See, Mickey 17 takes place mostly on a spaceship that has settled on an ice planet. The ship is led by Kenneth Marshall (Mark Ruffalo), a blustering, arrogant, camera-hogging dolt of a politician who confuses religion with corporations and leaves Earth, in part, over a dispute about losing an election. Ruffalo plays Marshall with a bug-eyed cartoon egoism, which is bolstered by support from his wife, Ylfa (Toni Collette), who, if anything is even more of a cartoon cutout. Ruffalo's performance is energetically wacky enough to hold some attention, but it's also distracting. Every time Marshall graces the screen, the movie descends into a clodding, off-the-mark Donald Trump farce that's predicated on the idea of political sore-loserdom. Turns out science fiction movies aren't very good at predicting the future.
Would the movie have landed better if it had been released a year ago? Well, it certainly would have hit differently. But even aside from the flat political satire, the movie has underlying structural problems.
Much of the first hour is just a narrated exposition, told in voiceover from the perspective of the title character, Mickey 17, the seventeenth iteration of the ready-to-die-and-die-again expendable played by Robert Pattinson. Pattinson gives Mickey a funny voice and an amusingly awkward demeanor, finding sly humor in off-rhythm line readings. And when Mickey 18 inevitably arrives on the scene, he plays a comically brutish second version of himself, letting the earlier Mickey act as the straight man. But there's so much narration and so little action—especially in what should be a climactic third-act pitting humans against a native animal species that may or may not be friendly—that the movie sometimes has the feel of a slideshow or a book report on what the movie was supposed to be.
What the movie was supposed to be was an adaptation of Mickey 7, the enjoyably compact and engaging novel by Edward Ashton. Ashton's book isn't quite as successful as, say, Brazil, but it's an enjoyable and fairly effective sci-fi political satire with a romantic backbone. It's also more successful than the film adaptation in considering the philosophical implications of a world in which humans can be printed and reprinted again and again, with memories and personalities recorded and imprinted each time. Would a death really be a death? Would each new version of a person be the same person—or something slightly but meaningfully different? Does every copy of Robert Pattinson doing a funny voice deserve dignity? OK, the book doesn't quite get at that last question, but it actually wrestles with the ethical and political consequences of copy-and-print humans, whereas the film adaptation merely gestures at them before pivoting to what amounts to Trump snark.
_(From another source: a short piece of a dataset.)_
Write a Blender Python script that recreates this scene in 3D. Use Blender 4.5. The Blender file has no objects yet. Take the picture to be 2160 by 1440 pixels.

It's not a terrible movie, exactly: The digital effects work is refreshingly excellent, the cinematography by the legendary Darius Khnodji is as good as ever, and there's enough on-screen chaos and calamity and outright weirdness that the movie never becomes dull. But if I want a funny movie about a man who ends up with multiples of himself, I'll watch Michael Keaton in Multiplicity. In the meantime, Mickey…Mickey…you're, eh, just fine.